* **DATA BLOCK**:
#####

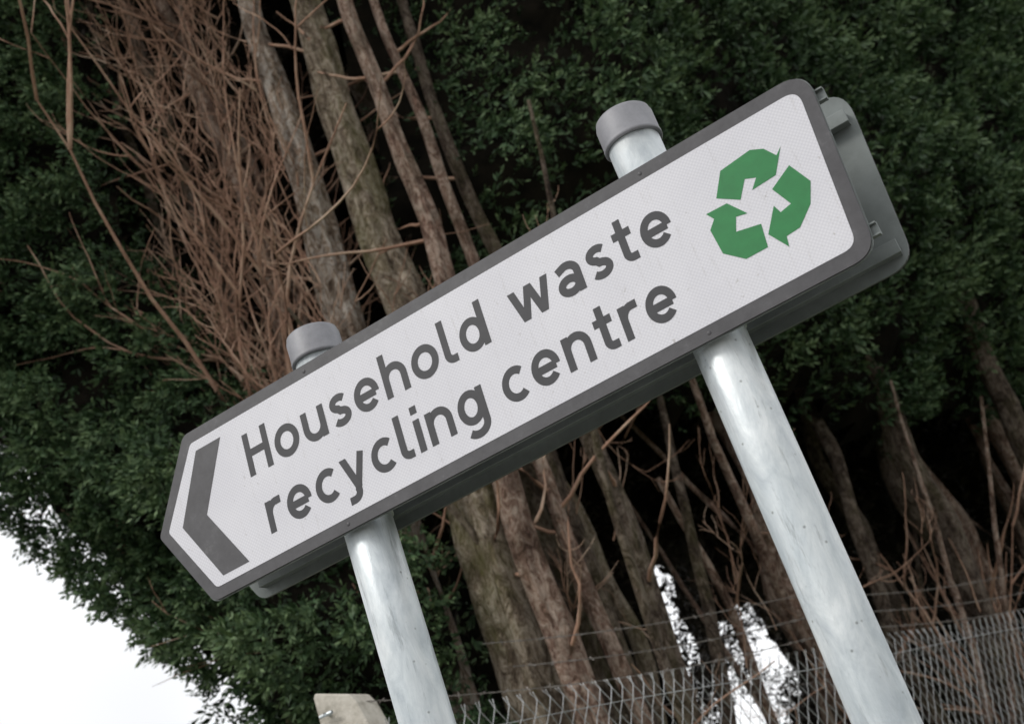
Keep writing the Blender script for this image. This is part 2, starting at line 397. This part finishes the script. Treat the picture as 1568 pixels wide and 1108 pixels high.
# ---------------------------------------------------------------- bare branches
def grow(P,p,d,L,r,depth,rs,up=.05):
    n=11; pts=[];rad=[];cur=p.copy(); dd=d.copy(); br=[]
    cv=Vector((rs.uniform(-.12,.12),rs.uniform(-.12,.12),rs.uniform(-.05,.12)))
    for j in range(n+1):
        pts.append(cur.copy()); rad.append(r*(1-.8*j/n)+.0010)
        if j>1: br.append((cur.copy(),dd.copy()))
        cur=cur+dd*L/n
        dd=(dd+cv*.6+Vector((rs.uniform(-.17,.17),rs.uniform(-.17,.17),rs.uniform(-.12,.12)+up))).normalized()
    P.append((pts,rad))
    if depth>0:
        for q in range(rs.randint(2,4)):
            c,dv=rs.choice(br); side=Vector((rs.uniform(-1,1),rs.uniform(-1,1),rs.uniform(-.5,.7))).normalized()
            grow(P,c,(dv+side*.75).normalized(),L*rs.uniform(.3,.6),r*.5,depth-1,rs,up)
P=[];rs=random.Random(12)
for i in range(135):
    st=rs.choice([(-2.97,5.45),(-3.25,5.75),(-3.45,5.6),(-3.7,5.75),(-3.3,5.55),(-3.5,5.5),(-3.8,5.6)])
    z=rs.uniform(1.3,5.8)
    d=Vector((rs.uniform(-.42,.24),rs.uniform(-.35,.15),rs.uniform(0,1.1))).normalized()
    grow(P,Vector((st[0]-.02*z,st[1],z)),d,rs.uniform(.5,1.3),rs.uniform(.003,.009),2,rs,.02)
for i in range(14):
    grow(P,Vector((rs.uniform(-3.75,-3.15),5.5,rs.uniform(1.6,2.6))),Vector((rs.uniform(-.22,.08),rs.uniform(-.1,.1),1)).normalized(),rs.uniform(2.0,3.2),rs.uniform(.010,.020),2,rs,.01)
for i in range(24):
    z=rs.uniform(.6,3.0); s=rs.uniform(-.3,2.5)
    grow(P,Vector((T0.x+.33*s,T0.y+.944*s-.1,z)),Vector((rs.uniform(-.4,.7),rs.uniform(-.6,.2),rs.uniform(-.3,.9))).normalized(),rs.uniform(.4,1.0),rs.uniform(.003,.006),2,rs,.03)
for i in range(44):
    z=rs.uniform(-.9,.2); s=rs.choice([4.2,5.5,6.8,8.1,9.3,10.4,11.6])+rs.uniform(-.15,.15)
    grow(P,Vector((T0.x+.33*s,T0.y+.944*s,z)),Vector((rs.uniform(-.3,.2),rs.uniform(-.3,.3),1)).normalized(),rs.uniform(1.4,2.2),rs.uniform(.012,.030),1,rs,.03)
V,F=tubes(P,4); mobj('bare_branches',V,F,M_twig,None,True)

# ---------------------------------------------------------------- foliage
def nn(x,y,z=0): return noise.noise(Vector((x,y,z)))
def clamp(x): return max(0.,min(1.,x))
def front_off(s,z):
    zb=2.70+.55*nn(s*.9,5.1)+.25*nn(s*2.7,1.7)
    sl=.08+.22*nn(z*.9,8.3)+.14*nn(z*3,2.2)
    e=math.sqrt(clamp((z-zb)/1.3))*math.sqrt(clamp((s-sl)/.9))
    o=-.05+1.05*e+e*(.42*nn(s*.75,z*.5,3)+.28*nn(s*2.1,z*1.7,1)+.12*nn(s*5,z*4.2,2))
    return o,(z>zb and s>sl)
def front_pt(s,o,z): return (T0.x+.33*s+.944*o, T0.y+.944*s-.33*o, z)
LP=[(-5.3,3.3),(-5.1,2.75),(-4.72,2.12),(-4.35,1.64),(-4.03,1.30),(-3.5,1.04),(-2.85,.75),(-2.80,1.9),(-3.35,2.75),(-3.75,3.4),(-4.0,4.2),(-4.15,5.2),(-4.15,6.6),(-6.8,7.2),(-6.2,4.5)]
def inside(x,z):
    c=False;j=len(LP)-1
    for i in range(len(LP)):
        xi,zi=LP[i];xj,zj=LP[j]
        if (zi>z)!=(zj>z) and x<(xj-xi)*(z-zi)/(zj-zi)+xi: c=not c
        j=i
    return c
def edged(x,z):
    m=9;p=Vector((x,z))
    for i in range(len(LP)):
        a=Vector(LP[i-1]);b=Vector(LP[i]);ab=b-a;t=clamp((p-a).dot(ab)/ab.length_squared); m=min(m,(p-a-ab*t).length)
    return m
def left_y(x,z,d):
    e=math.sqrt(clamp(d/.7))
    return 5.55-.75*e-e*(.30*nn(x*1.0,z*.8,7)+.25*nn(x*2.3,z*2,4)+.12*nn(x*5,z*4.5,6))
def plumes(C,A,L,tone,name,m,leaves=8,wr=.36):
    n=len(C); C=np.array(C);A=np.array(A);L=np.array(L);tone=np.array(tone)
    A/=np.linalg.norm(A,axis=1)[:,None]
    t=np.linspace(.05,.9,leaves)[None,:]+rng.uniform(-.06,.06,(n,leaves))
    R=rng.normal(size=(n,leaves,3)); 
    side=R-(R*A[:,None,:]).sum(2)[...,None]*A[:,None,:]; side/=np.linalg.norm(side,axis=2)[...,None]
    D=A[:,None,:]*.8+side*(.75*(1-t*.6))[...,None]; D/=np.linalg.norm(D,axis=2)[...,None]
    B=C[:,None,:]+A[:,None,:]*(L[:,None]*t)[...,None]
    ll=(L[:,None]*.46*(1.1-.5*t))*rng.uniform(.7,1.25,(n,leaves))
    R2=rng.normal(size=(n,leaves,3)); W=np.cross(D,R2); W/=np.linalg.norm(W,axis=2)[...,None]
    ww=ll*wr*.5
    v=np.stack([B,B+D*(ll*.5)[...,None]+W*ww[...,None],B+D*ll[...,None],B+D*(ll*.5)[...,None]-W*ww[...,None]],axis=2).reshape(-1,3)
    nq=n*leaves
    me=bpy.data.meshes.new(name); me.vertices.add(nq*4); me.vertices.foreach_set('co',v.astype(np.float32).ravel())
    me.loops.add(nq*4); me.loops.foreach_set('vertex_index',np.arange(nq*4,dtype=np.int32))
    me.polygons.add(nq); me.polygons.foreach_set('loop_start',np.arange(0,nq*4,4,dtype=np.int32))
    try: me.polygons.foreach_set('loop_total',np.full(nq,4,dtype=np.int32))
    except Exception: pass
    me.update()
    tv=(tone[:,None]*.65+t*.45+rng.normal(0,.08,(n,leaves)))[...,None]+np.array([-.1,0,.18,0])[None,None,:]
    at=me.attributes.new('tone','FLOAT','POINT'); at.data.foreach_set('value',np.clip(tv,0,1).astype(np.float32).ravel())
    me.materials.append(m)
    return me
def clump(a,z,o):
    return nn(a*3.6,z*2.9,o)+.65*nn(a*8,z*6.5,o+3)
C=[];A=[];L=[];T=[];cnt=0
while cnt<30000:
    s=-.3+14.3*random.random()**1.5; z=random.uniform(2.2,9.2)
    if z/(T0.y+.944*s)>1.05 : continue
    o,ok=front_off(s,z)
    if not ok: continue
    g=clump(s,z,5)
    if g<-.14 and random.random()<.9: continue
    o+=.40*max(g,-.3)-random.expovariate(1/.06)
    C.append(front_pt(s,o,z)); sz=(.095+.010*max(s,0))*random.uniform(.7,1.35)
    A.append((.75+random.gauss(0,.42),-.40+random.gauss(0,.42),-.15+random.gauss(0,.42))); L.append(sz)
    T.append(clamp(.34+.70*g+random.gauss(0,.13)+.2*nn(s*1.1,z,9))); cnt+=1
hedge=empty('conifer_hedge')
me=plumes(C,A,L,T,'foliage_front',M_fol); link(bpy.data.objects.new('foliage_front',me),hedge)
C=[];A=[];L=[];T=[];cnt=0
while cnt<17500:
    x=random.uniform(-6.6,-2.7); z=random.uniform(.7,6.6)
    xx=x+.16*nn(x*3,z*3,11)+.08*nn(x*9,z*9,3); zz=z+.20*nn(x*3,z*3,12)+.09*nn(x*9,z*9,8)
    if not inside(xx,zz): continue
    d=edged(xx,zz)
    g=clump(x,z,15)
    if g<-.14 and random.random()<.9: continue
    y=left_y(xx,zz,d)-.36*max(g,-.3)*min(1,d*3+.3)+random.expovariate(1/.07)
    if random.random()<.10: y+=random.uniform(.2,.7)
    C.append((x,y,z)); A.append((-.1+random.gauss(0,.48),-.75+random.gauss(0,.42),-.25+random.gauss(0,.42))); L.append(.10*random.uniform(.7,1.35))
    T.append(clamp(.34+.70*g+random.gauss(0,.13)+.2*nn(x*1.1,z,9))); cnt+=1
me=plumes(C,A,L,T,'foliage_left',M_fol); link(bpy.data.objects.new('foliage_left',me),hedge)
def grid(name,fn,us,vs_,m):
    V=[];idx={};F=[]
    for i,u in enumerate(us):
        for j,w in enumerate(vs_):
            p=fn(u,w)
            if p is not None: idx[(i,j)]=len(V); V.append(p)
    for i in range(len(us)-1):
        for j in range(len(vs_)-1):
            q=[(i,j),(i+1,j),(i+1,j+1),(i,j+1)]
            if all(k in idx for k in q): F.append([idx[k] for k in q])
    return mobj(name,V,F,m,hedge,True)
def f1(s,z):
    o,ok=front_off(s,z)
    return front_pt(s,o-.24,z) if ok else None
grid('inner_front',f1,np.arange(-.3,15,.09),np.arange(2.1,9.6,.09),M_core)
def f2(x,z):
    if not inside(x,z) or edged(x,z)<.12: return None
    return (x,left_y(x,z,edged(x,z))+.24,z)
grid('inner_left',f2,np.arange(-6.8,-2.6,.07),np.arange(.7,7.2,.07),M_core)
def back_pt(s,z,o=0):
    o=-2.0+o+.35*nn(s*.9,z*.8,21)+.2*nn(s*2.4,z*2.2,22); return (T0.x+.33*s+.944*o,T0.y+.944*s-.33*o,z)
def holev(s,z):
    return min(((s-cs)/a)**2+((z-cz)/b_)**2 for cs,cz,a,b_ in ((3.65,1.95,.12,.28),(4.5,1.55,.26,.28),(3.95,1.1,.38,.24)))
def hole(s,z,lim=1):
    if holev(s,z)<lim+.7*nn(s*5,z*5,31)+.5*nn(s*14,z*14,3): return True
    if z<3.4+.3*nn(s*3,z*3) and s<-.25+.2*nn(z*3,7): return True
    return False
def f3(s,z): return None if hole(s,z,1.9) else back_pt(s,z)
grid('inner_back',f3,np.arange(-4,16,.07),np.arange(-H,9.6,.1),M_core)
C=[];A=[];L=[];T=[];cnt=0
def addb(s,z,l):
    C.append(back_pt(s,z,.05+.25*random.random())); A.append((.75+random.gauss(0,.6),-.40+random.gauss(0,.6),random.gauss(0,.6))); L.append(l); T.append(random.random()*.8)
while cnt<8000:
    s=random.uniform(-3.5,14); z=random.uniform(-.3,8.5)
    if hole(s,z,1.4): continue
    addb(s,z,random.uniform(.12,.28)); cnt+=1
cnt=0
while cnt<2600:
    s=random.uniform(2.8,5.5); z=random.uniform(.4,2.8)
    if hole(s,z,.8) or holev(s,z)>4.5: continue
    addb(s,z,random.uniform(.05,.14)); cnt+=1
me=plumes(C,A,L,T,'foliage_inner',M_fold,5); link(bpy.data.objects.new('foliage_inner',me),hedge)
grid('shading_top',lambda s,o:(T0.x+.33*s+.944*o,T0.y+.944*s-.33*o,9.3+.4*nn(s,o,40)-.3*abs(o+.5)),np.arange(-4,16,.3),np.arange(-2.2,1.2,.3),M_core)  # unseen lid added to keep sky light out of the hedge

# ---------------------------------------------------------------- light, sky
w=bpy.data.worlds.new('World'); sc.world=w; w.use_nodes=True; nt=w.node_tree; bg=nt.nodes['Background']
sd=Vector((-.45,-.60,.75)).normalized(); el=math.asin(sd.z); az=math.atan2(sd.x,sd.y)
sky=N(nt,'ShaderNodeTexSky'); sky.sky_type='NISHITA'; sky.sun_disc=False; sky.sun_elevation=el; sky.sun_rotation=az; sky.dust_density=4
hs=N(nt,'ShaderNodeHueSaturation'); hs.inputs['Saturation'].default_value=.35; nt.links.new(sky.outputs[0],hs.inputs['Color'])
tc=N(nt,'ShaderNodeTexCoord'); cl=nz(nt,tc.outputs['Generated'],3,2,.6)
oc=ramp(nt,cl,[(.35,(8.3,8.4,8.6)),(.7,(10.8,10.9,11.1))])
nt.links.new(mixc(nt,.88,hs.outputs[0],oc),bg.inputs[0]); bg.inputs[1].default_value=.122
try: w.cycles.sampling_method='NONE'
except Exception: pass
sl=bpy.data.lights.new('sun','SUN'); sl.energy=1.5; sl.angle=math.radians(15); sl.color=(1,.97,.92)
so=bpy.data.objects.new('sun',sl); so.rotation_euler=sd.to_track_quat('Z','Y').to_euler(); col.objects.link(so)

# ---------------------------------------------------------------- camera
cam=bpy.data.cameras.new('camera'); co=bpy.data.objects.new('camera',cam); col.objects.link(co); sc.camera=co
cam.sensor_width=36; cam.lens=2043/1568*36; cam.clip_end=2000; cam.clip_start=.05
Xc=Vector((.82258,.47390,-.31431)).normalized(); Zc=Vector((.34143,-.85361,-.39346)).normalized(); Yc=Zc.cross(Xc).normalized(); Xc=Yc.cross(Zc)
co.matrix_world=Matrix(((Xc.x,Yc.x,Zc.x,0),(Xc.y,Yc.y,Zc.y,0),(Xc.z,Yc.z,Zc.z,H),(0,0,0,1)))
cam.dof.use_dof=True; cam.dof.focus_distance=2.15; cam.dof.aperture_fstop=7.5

#####

Copy out every line of the data that includes "grid".

* **TASK RESULT**:
def grid(name,fn,us,vs_,m):
grid('inner_front',f1,np.arange(-.3,15,.09),np.arange(2.1,9.6,.09),M_core)
grid('inner_left',f2,np.arange(-6.8,-2.6,.07),np.arange(.7,7.2,.07),M_core)
grid('inner_back',f3,np.arange(-4,16,.07),np.arange(-H,9.6,.1),M_core)
grid('shading_top',lambda s,o:(T0.x+.33*s+.944*o,T0.y+.944*s-.33*o,9.3+.4*nn(s,o,40)-.3*abs(o+.5)),np.arange(-4,16,.3),np.arange(-2.2,1.2,.3),M_core)  # unseen lid added to keep sky light out of the hedge